The fourth and final limitation our experimental design is the possibility that MTurk participants may not be as attentive as in-lab participants. To guard against this, we used an attention check and excluded any participants who failed it. We also used two items designed to encourage participants to pay attention by reminding them that they would be asked to write about the content of the vignette they read. While these measures can obviously not guarantee participants are paying attention, we’d like to think that they reduce the likelihood of inattention. Additionally, many lab tasks that are particularly susceptible to lapses in attention have been replicated using MTurk populations, including tasks that depend on difference in reaction times on the scale of milliseconds (e.g., Erikson Flanker tasks) and memory tasks that are heavily attention-dependent (see Woods, et al., 2015 for a review).
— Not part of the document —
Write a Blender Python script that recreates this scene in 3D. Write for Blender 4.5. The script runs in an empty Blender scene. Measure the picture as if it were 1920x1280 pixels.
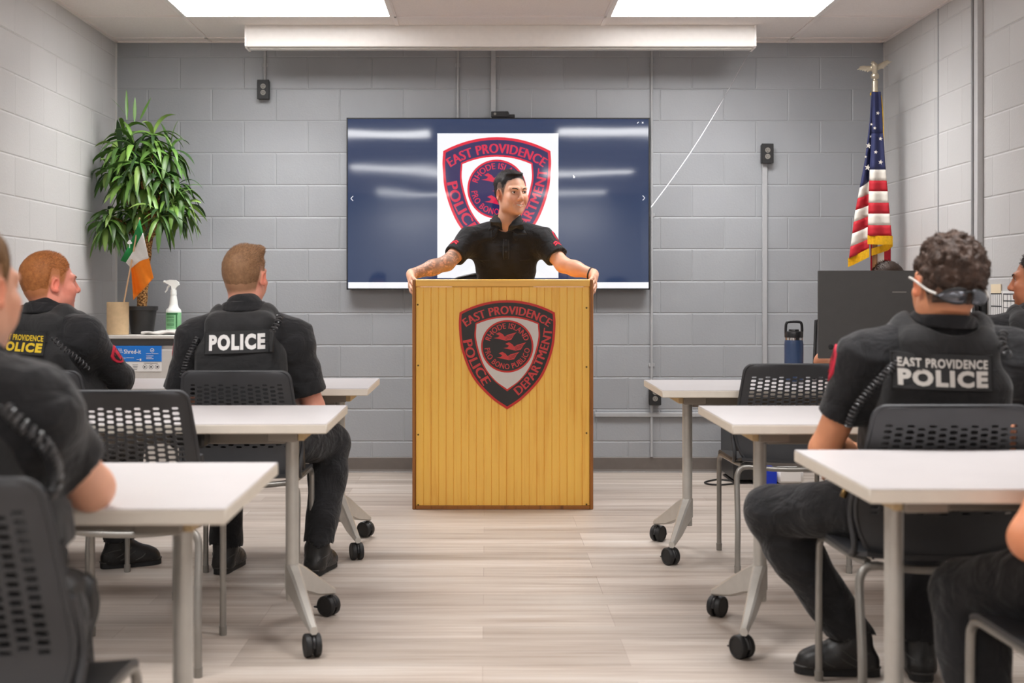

Setting these limitations aside, we nevertheless think we have made a valuable contribution to the literature on the relationship between free will beliefs and moral behavior. Minimally, our findings serve as a cautionary tale for those who fret that challenging free will beliefs might undermine public morality. Future research on this front will have to take into consideration the difficulty of replicating both standard manipulations of belief in free will and the purported link between free will skepticism and morality. Contrary to our initial expectations, the association between free will beliefs and moral behavior appears to be elusive. As such, worries about the purported erosion of societal mores in the wake of recent advances in neuroscience are likely to be misplaced. The belief in free will appears to be more stable, robust, and resistant to challenge than earlier work suggests. While some scientists may think that their research undermines the traditional picture of agency and responsibility, public beliefs on this front are likely to be relatively slow to change. Even if beliefs about free will were to incrementally change, given the lack of association between dispositional free will beliefs and moral behavior reported by Crone and Levy (2018), it is unclear that people would have difficulty integrating such beliefs into a coherent worldview that permits the same level of moral behavior.